A newly identified defect in Intel's Skylake and Kaby Lake processors could cause devices with hyper-threading enabled to "dangerously misbehave," a Debian project researcher warned yesterday.

Users with 6th- and 7th-generation Intel core processors should disable hyper-threading "immediately" to avoid problems with their systems, Henrique de Moraes Holschuh said in an advisory to Debian developer mailing list subscribers sent out Sunday. The defect also affects related Intel server processors, such as the Xeon v5 and v6, as well as "select Intel Pentium processor models," Holschuh added.
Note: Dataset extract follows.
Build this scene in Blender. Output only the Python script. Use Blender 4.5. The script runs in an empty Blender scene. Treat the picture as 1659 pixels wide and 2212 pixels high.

Recently, Intel documented the defect in several specification updates for the affected processors and made microcode fixes available for some Skylake processors, according to Holschuh. However, it's not clear whether the updates made to date will address the issue in Kaby Lake processors, he noted.

Malfunction Reports Dating to Q2 2016

OCaml developer Mark Shinwell contacted the Debian team late last month about an Intel processor issue that could be triggered by a compiler for the OCaml open source software project, according to Holschuh's advisory. He added that OCaml developers had been aware of this issue since January, with "reports of malfunctions going at least as far back as Q2 2016."

Shinwell reported that he later found changelog information from Intel about a possible fix for a microcode defect, and verified that the fix addressed the processor issue identified earlier by the OCaml community.

"We do not have enough information at this time to know how much software out there will trigger this specific defect," Holschuh said yesterday. "The reported effects of the processor defect were: compiler and application crashes, incorrect program behavior, including incorrect program output."

Called HT Technology, hyper-threading is Intel's proprietary approach to simulataneous multithreading. Introduced in 2002, it enables multiple computing tasks to be handled at the same time on the same core.

Fix Depends on Processor Type

Holschuh said the new hyper-threading-related defect affects systems with Intel processors released in September 2015 and later. The issue does not apply to processors that don't support hyper-threading, he added. The defect also can "potentially affect any operating system," not just Debian- or Linux-based ones, he noted.

Users with affected Skylake processor models 78 or 94 should install the "non-free 'intel-microcode' package with base version 3.20170511.1" and then reboot their systems, Holschuh said. Those with other Skylake model numbers should disable hyper-threading and then contact their vendors for a BIOS/UEFI fix, he added. Users with Kaby Lake processors should also disable hyper-threading and get in touch with their systems' vendors.

Last month, Intel issued a security advisory about another vulnerability that a researcher identified that had existed in enterprise system firmware since 2010-2011. In 2005, Canadian computer scientist Colin Percival also identified a hyper-threading-related security flaw that affected earlier Intel Pentium and Xeon processors.